A mon sens, elle aurait dû attendre la décision du jury européen avant de décider de l’avenir.

Il y avait un bilan à tirer de cette candidature perdue, qui nous aurait permis de dépasser, ce que certains ont vécu comme une frustration. Il n’a pas eu lieu et voilà EVENTO sur les tabloïds.

Cette précipitation pose question, celle du contrat moral entre le projet EVENTO et les bordelais.

Ces derniers ne demandaient qu’à vivre une dynamique, réactive, issue de l’esprit “2013”.

Il n’en a rien été et la proposition EVENTO s’appuie sur la seule maîtrise et créativité de quelques personnalités du monde de l’architecture et de l’art contemporain.
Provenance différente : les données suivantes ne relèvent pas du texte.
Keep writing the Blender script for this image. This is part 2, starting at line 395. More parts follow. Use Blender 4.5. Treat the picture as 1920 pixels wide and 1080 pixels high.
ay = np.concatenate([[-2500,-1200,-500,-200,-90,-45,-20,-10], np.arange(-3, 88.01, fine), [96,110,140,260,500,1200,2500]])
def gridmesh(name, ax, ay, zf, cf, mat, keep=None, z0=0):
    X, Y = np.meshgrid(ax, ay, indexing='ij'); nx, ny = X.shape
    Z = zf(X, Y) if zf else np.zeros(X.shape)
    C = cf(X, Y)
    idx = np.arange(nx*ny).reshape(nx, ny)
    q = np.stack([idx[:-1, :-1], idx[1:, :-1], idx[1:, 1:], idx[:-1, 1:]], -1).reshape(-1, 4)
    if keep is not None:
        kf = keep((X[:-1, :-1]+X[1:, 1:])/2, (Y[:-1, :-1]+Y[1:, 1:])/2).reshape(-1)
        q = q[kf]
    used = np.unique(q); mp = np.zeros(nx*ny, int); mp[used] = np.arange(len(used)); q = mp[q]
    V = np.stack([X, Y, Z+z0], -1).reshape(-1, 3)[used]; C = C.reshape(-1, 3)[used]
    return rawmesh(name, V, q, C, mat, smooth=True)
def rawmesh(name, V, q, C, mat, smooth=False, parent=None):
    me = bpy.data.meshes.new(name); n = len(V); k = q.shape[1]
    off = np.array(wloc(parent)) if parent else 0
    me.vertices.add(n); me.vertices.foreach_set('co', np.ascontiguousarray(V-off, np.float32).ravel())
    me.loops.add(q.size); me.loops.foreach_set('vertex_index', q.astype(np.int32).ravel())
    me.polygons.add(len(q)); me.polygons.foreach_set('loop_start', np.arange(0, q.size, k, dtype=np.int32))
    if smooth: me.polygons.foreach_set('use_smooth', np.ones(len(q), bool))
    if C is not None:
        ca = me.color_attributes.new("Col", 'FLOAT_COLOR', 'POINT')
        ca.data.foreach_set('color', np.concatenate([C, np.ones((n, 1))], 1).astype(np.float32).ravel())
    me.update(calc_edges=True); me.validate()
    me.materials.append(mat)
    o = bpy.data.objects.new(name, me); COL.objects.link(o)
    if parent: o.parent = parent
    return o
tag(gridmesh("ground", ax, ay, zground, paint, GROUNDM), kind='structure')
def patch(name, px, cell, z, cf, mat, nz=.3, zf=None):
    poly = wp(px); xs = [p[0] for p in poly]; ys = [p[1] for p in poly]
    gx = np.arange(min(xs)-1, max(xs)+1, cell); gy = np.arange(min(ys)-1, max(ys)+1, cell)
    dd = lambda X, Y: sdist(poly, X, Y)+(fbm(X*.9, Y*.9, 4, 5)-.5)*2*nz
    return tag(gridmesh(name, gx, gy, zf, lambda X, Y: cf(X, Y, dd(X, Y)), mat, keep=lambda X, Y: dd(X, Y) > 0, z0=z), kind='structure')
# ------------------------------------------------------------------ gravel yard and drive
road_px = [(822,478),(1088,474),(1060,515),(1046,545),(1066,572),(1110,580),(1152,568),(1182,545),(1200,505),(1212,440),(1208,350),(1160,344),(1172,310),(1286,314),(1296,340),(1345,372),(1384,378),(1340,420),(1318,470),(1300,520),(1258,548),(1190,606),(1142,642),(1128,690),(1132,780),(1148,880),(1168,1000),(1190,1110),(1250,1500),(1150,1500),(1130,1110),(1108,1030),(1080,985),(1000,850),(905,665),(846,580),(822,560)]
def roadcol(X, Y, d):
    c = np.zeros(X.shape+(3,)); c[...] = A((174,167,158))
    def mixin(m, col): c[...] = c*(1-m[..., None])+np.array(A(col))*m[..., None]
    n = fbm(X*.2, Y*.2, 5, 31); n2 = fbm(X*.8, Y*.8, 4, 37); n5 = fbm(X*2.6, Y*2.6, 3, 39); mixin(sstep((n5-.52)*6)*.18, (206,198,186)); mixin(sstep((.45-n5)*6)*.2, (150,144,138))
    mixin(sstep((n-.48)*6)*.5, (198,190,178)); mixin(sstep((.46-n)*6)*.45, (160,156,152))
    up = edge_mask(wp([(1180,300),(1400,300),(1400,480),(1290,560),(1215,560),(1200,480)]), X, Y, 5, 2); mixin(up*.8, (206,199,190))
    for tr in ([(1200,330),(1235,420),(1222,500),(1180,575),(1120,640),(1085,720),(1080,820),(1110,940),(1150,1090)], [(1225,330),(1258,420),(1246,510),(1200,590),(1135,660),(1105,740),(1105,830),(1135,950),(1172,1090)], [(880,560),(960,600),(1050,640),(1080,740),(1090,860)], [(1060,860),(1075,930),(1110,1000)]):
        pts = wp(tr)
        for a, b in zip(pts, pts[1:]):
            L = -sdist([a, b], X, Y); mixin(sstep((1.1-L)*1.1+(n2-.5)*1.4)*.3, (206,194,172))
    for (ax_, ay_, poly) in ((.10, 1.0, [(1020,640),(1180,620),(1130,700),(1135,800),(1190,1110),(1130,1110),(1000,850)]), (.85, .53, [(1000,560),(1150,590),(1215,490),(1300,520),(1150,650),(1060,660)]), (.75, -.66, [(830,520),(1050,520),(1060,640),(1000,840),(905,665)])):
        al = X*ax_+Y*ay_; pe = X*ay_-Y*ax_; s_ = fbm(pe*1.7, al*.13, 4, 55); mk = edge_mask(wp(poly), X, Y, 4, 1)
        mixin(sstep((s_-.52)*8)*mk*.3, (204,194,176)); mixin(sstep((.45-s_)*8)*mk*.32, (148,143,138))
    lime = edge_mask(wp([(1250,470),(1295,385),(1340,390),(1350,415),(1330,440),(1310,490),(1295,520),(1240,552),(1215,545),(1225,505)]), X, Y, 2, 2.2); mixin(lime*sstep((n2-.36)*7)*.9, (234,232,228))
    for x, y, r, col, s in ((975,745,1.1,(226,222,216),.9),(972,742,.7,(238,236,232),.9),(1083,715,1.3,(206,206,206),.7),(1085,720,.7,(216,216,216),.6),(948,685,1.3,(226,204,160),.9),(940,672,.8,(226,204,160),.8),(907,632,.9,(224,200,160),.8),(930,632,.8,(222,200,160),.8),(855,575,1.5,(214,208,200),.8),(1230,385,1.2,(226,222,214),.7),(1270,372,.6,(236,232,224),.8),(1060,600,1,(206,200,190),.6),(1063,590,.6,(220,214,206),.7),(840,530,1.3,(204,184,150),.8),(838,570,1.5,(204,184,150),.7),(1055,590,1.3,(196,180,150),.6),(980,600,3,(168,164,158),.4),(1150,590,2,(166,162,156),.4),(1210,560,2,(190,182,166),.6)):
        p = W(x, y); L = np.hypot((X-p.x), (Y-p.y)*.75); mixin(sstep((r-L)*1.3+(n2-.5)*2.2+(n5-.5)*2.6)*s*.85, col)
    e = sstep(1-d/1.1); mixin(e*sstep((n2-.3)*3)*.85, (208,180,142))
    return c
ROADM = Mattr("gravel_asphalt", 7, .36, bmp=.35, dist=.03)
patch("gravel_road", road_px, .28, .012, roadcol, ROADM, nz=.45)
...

Loin de moi l’idée de mettre en question leurs compétences et leurs savoirs faire, mais je pense qu’en vous appuyant, également, sur le tissu associatif culturel social d’insertion professionnelle, très riche en forces vives et très fertile en propositions, vous pouviez démontrez qu’une ville pouvait “faire de l’événementiel” de haute qualité au profit d’un projet social.
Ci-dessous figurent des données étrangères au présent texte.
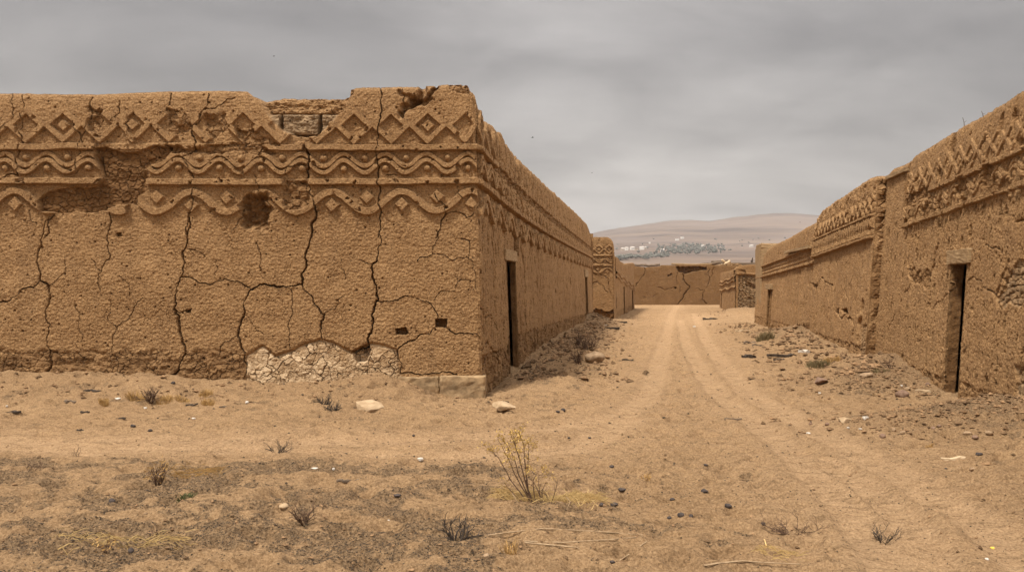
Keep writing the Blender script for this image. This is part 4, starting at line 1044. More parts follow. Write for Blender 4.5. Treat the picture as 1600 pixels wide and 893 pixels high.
def gh(X, Y):
    X = np.atleast_1d(np.asarray(X, float)); Y = np.atleast_1d(np.asarray(Y, float))
    z = gh0(X, Y)
    near_ = sst(90, 40, np.hypot(X, Y))
    z = z + near_ * (.05 * fbm(X * .45, Y * .45, 404, 3) + .045 * fbm(X * 1.3, Y * 1.7, 405, 3))
    d, al, wh = track_field(X, Y)
    w = np.array(TW)[wh]; w = w * (1 + .2 * fbm(al * .8, wh * 3.0, 406, 2)); r = d / w
    z = z + near_ * (-.030 * (1 - sst(.55, 1.15, r)) + .016 * np.exp(-((r - 1.35) / .35) ** 2))
    tread = (1 - sst(.75, 1.0, r)) * np.sin(al * 2 * math.pi / .085 + 1.2 * np.sign(np.sin(al * 3)) * r) * sst(-.3, .3, fbm(al * .5, wh * 5.0, 407, 2) + .12)
    z = z + near_ * .007 * tread
    soft = sst(.8, 2.2, r)
    f1, f2, cid = worley(X * 2.6 + .3 * fbm(X * 2, Y * 2, 408, 2), Y * 2.9, 409)
    z = z - near_ * (.010 + .036 * soft) * ((1 - sst(.16, .40, f1)) - .35 * np.exp(-((f1 - .46) / .09) ** 2)) * (cid > .3)
    g1, g2, gid = worley(X * 6.2 + .4 * fbm(X * 4, Y * 4, 418, 2), Y * 7.5, 419)
    z = z - near_ * (.003 + .016 * soft) * (1 - sst(.14, .44, g1)) * (gid > .45)
    z = z + near_ * ((.011 + .026 * soft) * fbm(X * 3.6, Y * 6.5, 410, 4) + (.006 + .010 * soft) * fbm(X * 13, Y * 24, 411, 3))
    return z
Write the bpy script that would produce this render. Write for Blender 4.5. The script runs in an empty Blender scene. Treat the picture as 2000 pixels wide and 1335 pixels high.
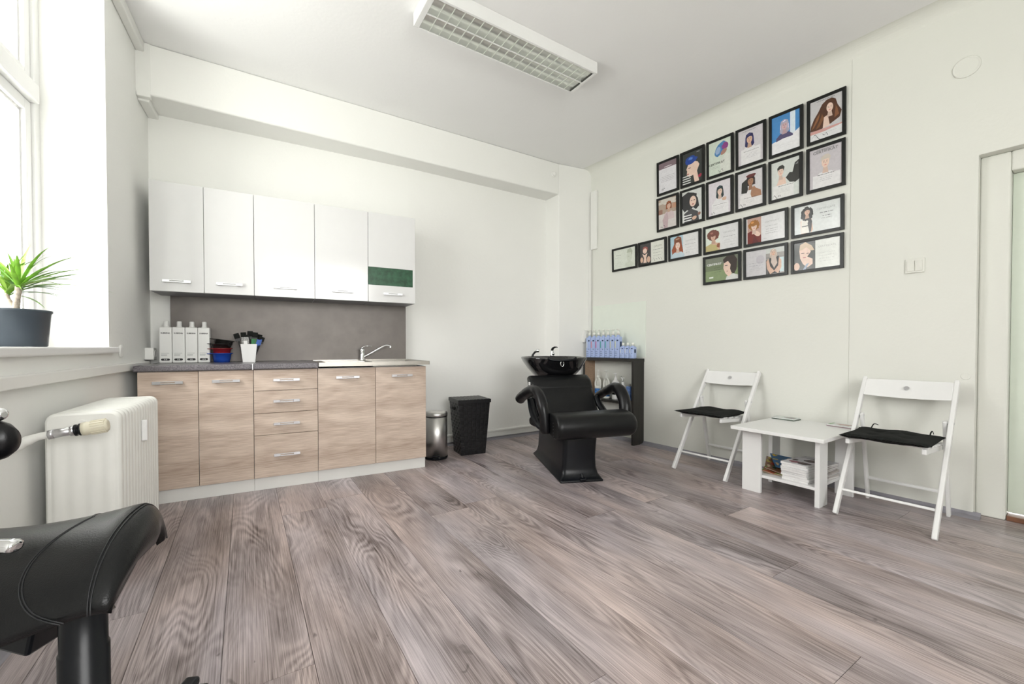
import bpy, bmesh, math, random
from math import sin, cos, pi, radians as R
from mathutils import Vector, Matrix
random.seed(7)
S = bpy.context.scene
C = S.collection

# ------------------------------------------------------------------ camera, world, light, exposure
YAW, PITCH, EYE = 32.5, -0.85, 0.97
cam = bpy.data.cameras.new('camera')
cam.sensor_fit = 'HORIZONTAL'; cam.sensor_width = 36.0
cam.lens = 820.0 / 2000.0 * 36.0
cam.shift_x = 0.0
cam.shift_y = (690.0 - 667.5) / 2000.0
cam.clip_start = 0.02; cam.clip_end = 200
co = bpy.data.objects.new('camera', cam); C.objects.link(co)
co.location = (0, 0, EYE)
co.rotation_euler = (R(90 + PITCH), 0, R(-YAW))
S.camera = co

W = bpy.data.worlds.new('daylight'); S.world = W; W.use_nodes = True
nt = W.node_tree; nt.nodes.clear()
wo = nt.nodes.new('ShaderNodeOutputWorld'); bg = nt.nodes.new('ShaderNodeBackground')
tc = nt.nodes.new('ShaderNodeTexCoord'); sx = nt.nodes.new('ShaderNodeSeparateXYZ')
rp = nt.nodes.new('ShaderNodeValToRGB')
rp.color_ramp.elements[0].position = 0.46; rp.color_ramp.elements[0].color = (0.84, 0.85, 0.80, 1)
rp.color_ramp.elements[1].position = 0.56; rp.color_ramp.elements[1].color = (1.0, 0.995, 0.985, 1)
mr = nt.nodes.new('ShaderNodeMapRange'); mr.inputs[1].default_value = -1; mr.inputs[2].default_value = 1
nt.links.new(tc.outputs['Generated'], sx.inputs[0]); nt.links.new(sx.outputs[2], mr.inputs[0])
nt.links.new(mr.outputs[0], rp.inputs[0]); nt.links.new(rp.outputs[0], bg.inputs[0])
bg.inputs[1].default_value = 9.0
nt.links.new(bg.outputs[0], wo.inputs[0])

S.view_settings.view_transform = 'Standard'
S.view_settings.look = 'None'
S.view_settings.gamma = 1.0
S.view_settings.use_curve_mapping = False
S.view_settings.exposure = 0.70

# ------------------------------------------------------------------ room geometry constants
H = 2.98                         # ceiling
LC = Vector((-0.57, 3.95, 0))    # corner of the left and the back wall
LA = 3.5                         # left wall runs 3.5 degrees clockwise of +Y
RO = Vector((3.43, 2.0, 0)); RA = -3.4
def frame_z(rot, loc):
    return Matrix.Translation(Vector(loc)) @ Matrix.Rotation(R(rot), 4, 'Z')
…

Ne me croyez pas si naïf au point d’imaginer que la manifestation EVENTO, aussi bien enveloppée soit-elle, puisse faire illusion et répondre aux aspirations culturelles de notre cité, qui, du campus aux quartiers les plus extrêmes, du nord au sud, lutte avec acharnement, pugnacité et invention, au coeur du manque et de la précarité, à l’expression artistique .

Vrai, qu’au milieu de cette problématique, EVENTO a allure de pâtisserie gourmande au coeur de la période de disette que nous traversons.

EVENTO risque de donner l’impression, fausse sûrement  (mais on ne prête qu’aux riches), de débarquer avec son cabinet parisien et international en territoire conquis, prêt à en découdre avec notre plus grande place d’Europe, notre friche militaire, nos monuments mémoriaux, notre salle de concert du Grand-parc fermée pour cause d’amiante et de pollution sociale, notre bunker sous-marin……ou autres  fantômes quichottiens.

EVENTO pourra repeindre la ville en vert, noir, violet ou rose – ce qui ne sera déjà pas si mal-,  au lendemain de son passage,  il ne restera que traces dans la mémoire de ses habitants et de ses murs.

Certes on peut se féliciter d’accueillir à Bordeaux une nouvelle et grande manifestation de renom international, mais ce ne doit  pas être le seul but recherché (l’époque SIGMA appartient au passé, ne réveillons pas les fantômes), au cœur d’un monde en quête de développement durable.

Je n’imagine pas que ce soit le vôtre non plus.

Ma position n’est ni plaintive ni revendicative. Votre politique a ses choix que je respecte, c’est la règle de la démocratie, mais je n’en reste pas moins interrogatif quant aux arbitrages culturels d’une municipalité, qui n’a pour réponse à donner à ses opérateurs  que:

“Il n’y a pas d’argent”.

Enfin, pas pour tous!

Et c’est bien là tout ce qui nous sépare, une culture a deux vitesses.

Avec pour acteurs, ceux d’en haut, et ceux d’en bas.

C’est à vous, Monsieur le Maire, avec tout le respect que je vous dois, ainsi qu’à votre fonction, d’en réduire la fracture.

Puissent ces quelques réflexions nourrir un débat public qui n’a pas eu lieu, et nous permette d’envisager la deuxième édition EVENTO dans une dynamique participative.

Je vous prie de bien vouloir accepter mes sincères salutations,

Guy LENOIR
Directeur artistique
MIGRATIONS CULTURELLES aquitaine afriques (1)
 

(1) L’association, artistique et culturelle, MC2a, née en 1989 à Bordeaux, bénéficie pour l’année 2009 d’une subvention municipale de 12 000 euros. Ce qui équivaut au 250° de celle allouée à EVENTO!